The thing with cluttered-up households is that the loan is being made on the structure, not the china inside. But... honestly, I couldn't get close enough to the DR wall to see whether it was covered in some sort of interesting Art Deco wallpaper, or swirly watermarks. And I could not see much of the floor anywhere. So... I'll let the underwriter deal with it. What I see, I include in photos. I think these ppl are absolutely overwhelmed with stuff to where they have no idea where to even START dealing with it.
I suggested to one clutter bug to just start with one 2'x2' area and consider it progress.
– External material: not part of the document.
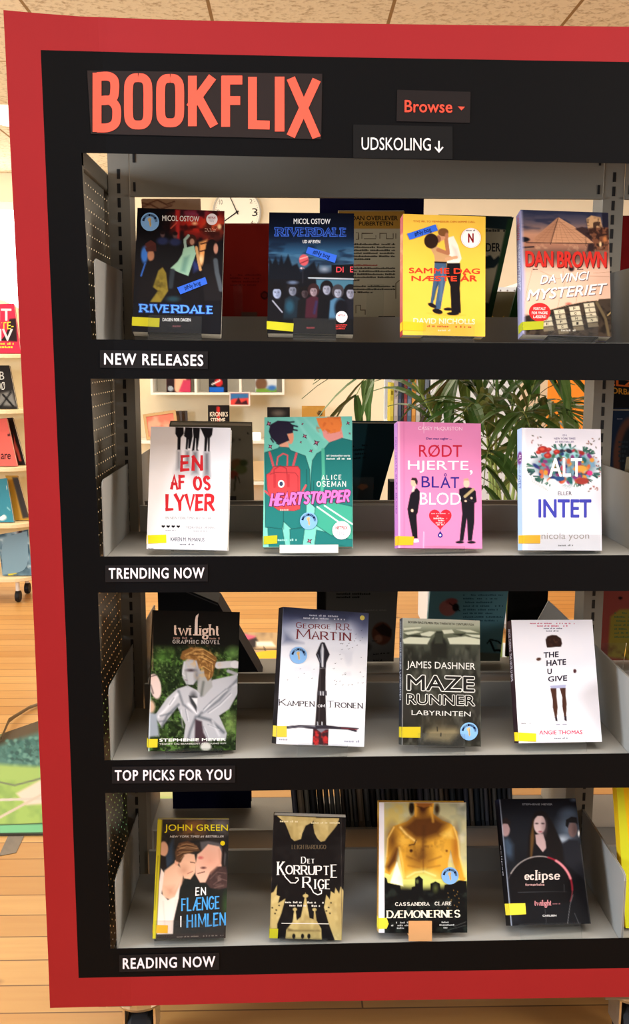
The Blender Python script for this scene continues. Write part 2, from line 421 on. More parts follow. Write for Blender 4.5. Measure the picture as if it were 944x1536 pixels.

And big restaurant-type adjustable wire shelving racks are a good way to get stuff off the floor and sorted for those who actually want to get the monster tamed. Once they see what they actually have, they can sell, donate, or dumpster it.
My mother was "an accumulator of things", and had multiples of virtually everything b/c she forgot or misplaced what she had, and would just go buy another one. It is a real burden for the inheritors. I realized I had been entrusted with other ppls memories, and let them go. "Things" are just things. It's amazing what sells on eBay. The more purging one does, the easier it gets. It's unlikely ppl remember what they hung onto so tightly a year after its gone. Mom's been gone for 7 years, I've sold 800 of her items on eBay with 2500 listed now, and probably another 1000+ waiting in the wings. This week I'm listing 8 or 10 fur coats. My eBay goods have 1/2 the garage and their own room upstairs on floor to ceiling wire racks warehouse style. I haven't purchased anything in a store other than groceries for 10 years.